Segue comentário de Stanley Fish sobre a discussão da intenção interpretativa e o sobre originalismo.
Discussões acadêmicas e seu valor - "tão paupáveis quanto exotéricas"?
What is academic work?
Stanley Fish
In previous columns I have argued that academic work is distinctive — something and not everything — and that a part of its distinctiveness is its distance from political agendas. This does not mean that political agendas can’t be the subject of academic work — one should inquire into their structure, history, etc. — but that the point of introducing them into the classroom should never be to urge them or to warn against them. I have never felt that my attempts to explain this point have been entirely successful, but I am moved to try again by the recent experience of a conference that, I believe, exemplifies the point in action.
The conference was held last weekend at the University of San Diego School of Law. The subject was originalism — that brand of interpretation that demands fidelity to original meaning, identified either with the standard definition of words at the time of drafting and/or ratification or with the intentions of the drafters. The alternatives named in my previous sentence represent “schools” of originalism. When originalists gather or regale one another in print, much of the energy is devoted to debating which version of originalism is the true one. In these debates the contending parties cite examples in support of their position and the examples come from constitutional law cases. Those cases center on substantive questions like “Is the death penalty an instance of cruel and unusual punishment?” or “Do individual citizens have a right to own guns?” or “Does the category of free speech include campaign expenditures?”
At this conference, the emphasis was not on those questions, but on the question of what interpretive method is likely to yield good answers. What was being debated were not outcomes (how would you like this case to turn out) but general principles of procedure. What might be hot-button issues at a conference held to debate policy were only the materials on which the skills of academic inquiry were being practiced and sharpened.
Consider as an illustration the first sentence of the opening paper: “Our basic conception of the Fourteenth Amendment is all wrong.” That’s a pretty big statement and one might expect big things to follow. And they do, in a way. The author declares that a number of landmark cases were wrongly decided and argues that more judicial decrees should be subject to a congressional override.
However, these assertions are directed not at judges and legislators in an effort to move them to a course of action (although that may happen down the line) but at the other participants in the conference and the scholars not at the conference who write about these matters the law reviews. The paper does not say to its audience, “Go out and change the world,” but “Here is my take on these issues and what do you think?”
The conference format reflected its academic (not policy) imperatives. A presenter summarized his or her paper. A designated commentator posed sharp questions. The presenter responded and then the floor was opened to the other participants, who posed their own sharp questions to both the presenter and the commentator. The exchanges were swift and spirited. The room took on some of the aspects of an athletic competition — parry, thrust, soft balls, hard balls, palpable hits, ingenious defenses and a series of “well dones” said by everyone to everyone else at the end of each round.

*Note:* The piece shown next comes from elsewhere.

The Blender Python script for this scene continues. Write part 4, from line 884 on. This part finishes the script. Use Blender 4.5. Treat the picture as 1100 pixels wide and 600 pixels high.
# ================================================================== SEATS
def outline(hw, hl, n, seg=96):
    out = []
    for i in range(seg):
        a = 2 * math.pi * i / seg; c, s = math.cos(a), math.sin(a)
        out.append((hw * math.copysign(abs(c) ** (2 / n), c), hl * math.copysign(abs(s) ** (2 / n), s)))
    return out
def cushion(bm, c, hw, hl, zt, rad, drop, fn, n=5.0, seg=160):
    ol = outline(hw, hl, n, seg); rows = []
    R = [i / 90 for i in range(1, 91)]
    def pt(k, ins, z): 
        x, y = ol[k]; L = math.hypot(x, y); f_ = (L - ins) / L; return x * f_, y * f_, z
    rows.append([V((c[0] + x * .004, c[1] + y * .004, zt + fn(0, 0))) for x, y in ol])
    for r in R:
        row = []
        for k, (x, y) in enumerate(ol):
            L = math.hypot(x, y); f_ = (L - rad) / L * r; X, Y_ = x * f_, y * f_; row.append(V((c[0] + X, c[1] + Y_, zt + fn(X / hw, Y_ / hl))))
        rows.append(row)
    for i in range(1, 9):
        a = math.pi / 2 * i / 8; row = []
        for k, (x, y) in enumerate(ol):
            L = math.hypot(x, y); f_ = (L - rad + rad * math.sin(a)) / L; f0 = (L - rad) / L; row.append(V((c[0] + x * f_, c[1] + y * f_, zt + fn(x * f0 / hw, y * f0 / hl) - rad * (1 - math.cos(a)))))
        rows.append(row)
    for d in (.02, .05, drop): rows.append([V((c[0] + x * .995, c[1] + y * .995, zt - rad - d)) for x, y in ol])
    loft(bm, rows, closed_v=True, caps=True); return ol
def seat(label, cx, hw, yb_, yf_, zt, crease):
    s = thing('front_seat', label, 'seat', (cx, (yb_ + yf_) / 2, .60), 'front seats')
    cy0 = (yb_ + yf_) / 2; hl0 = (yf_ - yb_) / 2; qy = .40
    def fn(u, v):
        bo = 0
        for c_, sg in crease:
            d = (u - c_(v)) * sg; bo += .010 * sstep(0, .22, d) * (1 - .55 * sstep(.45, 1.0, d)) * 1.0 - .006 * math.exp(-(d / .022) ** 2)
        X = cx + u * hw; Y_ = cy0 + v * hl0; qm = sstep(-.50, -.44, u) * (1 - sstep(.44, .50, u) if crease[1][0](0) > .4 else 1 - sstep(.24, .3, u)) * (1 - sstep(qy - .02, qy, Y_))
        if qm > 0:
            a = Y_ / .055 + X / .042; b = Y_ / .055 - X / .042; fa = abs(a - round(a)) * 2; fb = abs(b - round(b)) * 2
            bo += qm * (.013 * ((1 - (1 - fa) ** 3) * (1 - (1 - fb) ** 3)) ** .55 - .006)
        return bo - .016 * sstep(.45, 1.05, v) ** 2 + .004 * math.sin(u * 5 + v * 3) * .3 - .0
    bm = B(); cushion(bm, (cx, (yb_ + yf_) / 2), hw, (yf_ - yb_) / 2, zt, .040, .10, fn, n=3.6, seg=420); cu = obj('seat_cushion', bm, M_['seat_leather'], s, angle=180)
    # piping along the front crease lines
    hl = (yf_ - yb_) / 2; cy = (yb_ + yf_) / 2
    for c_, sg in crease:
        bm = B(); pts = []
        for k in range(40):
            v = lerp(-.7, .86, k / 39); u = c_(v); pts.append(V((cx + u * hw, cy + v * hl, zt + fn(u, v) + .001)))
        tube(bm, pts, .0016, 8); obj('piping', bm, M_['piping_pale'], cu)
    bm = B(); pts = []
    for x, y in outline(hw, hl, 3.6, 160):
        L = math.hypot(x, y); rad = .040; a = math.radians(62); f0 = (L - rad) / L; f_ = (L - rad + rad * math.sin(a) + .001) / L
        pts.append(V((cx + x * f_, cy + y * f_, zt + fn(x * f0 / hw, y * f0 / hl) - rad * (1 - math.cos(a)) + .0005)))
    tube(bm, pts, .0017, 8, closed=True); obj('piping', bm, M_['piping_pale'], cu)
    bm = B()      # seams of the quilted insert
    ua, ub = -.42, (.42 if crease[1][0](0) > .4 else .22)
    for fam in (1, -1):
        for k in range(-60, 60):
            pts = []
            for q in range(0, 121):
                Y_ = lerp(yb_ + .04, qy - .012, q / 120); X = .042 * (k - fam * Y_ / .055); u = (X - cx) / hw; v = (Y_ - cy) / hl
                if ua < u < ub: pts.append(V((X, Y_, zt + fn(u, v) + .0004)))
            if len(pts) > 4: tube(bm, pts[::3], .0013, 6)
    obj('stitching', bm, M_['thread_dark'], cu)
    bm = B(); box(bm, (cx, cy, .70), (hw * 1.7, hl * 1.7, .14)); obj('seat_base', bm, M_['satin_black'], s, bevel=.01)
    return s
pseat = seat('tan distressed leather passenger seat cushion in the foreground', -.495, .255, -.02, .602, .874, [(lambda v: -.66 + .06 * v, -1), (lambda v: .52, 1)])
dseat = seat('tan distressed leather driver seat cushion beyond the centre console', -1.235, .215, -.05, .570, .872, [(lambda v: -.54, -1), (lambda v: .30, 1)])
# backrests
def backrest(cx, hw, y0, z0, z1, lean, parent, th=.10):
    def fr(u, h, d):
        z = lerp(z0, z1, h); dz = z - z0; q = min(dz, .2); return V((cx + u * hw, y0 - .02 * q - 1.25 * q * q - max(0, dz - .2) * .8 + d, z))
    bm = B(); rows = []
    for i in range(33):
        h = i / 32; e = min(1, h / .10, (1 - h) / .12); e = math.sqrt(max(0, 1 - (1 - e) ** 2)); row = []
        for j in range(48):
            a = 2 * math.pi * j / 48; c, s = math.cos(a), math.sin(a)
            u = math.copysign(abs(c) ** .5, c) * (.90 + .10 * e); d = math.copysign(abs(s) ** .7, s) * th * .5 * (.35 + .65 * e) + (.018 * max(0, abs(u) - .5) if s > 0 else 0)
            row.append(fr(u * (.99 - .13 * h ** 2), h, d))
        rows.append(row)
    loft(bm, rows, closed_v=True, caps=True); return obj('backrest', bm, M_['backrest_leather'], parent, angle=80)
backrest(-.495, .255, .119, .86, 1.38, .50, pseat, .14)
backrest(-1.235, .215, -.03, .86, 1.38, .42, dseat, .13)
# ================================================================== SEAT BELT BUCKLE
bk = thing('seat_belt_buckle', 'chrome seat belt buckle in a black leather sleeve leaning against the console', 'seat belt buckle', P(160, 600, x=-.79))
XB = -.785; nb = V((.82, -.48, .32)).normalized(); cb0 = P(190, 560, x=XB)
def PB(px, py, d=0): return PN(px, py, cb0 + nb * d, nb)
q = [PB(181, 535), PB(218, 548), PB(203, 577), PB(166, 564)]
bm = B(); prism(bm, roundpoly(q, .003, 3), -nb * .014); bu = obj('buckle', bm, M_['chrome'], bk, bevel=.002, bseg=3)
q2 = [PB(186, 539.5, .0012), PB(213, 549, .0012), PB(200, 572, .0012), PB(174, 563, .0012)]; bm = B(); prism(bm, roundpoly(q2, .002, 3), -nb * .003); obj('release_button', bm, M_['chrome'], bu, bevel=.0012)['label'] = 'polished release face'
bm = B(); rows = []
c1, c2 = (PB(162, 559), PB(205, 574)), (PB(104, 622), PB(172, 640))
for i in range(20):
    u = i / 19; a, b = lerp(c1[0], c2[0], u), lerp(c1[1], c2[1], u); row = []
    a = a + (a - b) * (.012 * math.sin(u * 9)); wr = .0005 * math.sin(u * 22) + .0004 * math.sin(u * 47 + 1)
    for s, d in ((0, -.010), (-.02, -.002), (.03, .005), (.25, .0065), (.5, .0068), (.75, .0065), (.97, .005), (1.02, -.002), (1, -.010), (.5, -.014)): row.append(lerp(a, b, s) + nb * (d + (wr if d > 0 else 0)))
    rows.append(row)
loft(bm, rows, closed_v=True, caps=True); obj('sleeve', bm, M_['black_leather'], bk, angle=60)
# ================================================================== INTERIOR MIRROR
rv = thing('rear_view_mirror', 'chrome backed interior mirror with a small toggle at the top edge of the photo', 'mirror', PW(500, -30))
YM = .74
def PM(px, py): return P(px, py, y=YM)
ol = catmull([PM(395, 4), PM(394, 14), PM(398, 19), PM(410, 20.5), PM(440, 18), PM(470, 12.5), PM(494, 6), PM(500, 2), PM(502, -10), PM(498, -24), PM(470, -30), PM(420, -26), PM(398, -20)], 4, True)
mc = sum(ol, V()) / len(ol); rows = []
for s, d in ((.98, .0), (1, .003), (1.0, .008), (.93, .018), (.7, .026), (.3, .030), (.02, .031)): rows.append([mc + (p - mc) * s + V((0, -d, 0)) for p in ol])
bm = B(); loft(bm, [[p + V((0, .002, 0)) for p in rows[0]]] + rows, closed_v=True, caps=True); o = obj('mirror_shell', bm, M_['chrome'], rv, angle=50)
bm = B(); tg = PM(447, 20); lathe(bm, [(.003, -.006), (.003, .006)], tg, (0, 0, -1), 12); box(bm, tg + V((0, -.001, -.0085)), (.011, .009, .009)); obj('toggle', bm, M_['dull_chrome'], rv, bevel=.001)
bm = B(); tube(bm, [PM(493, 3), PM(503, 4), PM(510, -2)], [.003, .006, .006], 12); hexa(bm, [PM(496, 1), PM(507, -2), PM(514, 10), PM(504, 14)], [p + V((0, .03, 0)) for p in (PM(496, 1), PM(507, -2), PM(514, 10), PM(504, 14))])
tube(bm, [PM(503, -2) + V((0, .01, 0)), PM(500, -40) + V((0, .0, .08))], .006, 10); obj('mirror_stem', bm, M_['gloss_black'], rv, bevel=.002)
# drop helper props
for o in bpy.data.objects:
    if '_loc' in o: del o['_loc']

The kind of questions asked also marked the occasion as an academic one. Not “Won’t the economy implode if we do this?” or “Wouldn’t free expression rights be eroded if we went down that path?”, but “Would you be willing to follow your argument to its logical conclusion?” or “Doesn’t that amount to just making up the law as you go along?” These questions were continuations of a philosophical conversation that stretches back at least to the beginning of the republic; and while they were illustrated by real-world topics (the pardon power, habeas corpus, the electoral college), the focus was always on the theoretical puzzles of which those topics were disposable examples; they were never the main show.
After it was all over, everyone pronounced the occasion a great success; not because any substantive problems had been solved, but because a set of intellectual problems had been tossed around and teased out by men and women at the top of their game. The pleasure was palpable and a bit esoteric, for only a small number of people in the world care whether originalism is a textualist or an intentionalist enterprise; but we all cared and we were more than willing to do the hard work involved in trying to get things straight. We were all willing and eager, that is, to do academic work.